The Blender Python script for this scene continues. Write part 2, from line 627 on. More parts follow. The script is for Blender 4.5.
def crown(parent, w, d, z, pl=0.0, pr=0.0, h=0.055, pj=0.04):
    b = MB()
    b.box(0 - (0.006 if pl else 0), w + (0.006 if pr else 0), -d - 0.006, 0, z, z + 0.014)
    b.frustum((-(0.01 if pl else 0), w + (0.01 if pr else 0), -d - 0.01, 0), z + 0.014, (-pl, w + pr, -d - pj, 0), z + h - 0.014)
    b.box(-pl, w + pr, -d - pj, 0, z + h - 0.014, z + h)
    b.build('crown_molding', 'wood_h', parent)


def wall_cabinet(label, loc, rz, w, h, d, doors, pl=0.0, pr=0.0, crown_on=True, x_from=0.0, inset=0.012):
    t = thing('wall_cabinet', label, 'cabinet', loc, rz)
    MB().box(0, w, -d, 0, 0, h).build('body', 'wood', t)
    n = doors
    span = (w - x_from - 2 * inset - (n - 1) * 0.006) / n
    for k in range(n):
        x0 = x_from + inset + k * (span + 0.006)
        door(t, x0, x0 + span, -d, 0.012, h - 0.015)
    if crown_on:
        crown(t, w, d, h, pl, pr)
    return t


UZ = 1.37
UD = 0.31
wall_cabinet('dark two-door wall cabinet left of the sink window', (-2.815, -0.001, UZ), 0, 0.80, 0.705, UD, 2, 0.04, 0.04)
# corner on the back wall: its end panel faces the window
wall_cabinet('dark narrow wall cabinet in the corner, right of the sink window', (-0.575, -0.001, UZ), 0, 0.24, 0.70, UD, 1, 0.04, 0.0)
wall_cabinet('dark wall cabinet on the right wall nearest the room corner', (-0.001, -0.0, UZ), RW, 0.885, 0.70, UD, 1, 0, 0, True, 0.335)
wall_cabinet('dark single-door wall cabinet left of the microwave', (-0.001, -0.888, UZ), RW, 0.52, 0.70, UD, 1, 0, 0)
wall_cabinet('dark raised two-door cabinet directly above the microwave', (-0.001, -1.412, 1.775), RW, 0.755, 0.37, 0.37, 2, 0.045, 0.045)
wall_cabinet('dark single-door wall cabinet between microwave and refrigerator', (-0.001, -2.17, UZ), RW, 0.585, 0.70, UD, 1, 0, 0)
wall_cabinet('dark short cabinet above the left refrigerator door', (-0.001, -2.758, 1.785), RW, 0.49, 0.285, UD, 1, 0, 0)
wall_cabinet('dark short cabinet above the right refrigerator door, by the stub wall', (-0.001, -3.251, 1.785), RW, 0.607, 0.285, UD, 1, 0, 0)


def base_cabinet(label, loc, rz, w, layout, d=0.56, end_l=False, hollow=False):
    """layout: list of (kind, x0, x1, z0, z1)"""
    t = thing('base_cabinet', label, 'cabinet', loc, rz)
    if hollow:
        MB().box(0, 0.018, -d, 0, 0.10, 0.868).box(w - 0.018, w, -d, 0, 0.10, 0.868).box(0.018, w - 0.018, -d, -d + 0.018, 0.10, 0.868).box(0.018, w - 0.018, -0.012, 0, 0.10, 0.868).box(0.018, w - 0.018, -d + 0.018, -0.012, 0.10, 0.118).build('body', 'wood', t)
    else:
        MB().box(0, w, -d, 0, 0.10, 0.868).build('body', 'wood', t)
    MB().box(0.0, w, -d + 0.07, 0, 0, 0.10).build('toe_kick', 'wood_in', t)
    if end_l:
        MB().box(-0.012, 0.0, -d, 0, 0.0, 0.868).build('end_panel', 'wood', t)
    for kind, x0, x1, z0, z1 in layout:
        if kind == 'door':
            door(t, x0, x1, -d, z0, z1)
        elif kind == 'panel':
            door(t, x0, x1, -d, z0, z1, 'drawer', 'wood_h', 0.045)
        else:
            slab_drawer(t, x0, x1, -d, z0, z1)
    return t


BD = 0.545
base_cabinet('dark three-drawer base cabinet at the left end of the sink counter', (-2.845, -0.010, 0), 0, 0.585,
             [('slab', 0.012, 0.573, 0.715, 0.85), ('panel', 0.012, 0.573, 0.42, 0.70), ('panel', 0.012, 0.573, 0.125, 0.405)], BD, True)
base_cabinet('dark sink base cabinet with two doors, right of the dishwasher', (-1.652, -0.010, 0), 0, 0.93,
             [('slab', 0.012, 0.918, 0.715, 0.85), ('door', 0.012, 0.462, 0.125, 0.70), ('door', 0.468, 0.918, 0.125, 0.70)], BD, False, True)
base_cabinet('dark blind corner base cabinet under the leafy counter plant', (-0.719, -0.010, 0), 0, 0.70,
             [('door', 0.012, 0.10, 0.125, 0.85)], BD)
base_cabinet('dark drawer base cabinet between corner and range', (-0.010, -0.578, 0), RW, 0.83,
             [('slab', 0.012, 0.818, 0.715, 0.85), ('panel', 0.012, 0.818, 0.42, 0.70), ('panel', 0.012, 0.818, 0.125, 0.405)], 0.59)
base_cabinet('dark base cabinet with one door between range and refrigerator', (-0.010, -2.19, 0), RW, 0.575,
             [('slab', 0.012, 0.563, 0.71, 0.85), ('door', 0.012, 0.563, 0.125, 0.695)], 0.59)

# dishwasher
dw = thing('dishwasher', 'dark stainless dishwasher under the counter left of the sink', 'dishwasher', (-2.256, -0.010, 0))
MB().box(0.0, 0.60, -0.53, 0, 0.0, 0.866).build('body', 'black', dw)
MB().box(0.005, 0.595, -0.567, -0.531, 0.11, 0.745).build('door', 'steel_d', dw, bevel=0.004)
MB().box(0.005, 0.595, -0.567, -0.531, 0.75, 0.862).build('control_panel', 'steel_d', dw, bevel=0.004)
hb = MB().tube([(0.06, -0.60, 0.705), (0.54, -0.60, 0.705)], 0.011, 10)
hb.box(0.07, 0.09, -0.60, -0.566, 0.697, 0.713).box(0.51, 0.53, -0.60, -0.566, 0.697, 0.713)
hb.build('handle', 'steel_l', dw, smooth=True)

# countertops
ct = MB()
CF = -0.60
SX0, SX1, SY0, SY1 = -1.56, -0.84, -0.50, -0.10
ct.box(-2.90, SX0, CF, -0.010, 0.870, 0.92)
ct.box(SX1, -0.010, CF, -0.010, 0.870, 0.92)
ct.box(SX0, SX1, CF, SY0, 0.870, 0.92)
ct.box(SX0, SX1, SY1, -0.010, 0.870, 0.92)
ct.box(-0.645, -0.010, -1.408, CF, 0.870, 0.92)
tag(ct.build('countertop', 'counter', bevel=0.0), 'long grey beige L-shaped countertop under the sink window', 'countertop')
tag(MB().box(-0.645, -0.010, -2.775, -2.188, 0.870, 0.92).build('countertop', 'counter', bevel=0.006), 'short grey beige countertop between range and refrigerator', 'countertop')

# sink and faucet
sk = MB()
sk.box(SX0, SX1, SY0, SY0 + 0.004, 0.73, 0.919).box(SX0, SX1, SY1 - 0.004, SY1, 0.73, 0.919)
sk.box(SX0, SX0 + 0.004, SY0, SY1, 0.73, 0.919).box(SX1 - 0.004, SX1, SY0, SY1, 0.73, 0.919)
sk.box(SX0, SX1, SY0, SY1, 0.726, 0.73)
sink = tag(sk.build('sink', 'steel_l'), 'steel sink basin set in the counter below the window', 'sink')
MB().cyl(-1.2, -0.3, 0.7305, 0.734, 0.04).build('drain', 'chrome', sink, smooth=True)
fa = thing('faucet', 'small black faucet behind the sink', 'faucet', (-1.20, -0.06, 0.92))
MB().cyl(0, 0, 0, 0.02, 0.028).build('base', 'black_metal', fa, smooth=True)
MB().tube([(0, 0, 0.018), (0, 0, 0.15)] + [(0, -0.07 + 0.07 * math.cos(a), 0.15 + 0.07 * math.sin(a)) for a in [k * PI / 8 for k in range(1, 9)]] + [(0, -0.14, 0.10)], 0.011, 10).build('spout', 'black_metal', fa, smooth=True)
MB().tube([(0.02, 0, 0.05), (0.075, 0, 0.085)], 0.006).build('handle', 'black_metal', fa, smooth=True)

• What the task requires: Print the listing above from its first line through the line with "b.build('crown_molding', 'wood_h', parent)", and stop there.

• Task response:
The Blender Python script for this scene continues. Write part 2, from line 627 on. More parts follow. The script is for Blender 4.5.
def crown(parent, w, d, z, pl=0.0, pr=0.0, h=0.055, pj=0.04):
    b = MB()
    b.box(0 - (0.006 if pl else 0), w + (0.006 if pr else 0), -d - 0.006, 0, z, z + 0.014)
    b.frustum((-(0.01 if pl else 0), w + (0.01 if pr else 0), -d - 0.01, 0), z + 0.014, (-pl, w + pr, -d - pj, 0), z + h - 0.014)
    b.box(-pl, w + pr, -d - pj, 0, z + h - 0.014, z + h)
    b.build('crown_molding', 'wood_h', parent)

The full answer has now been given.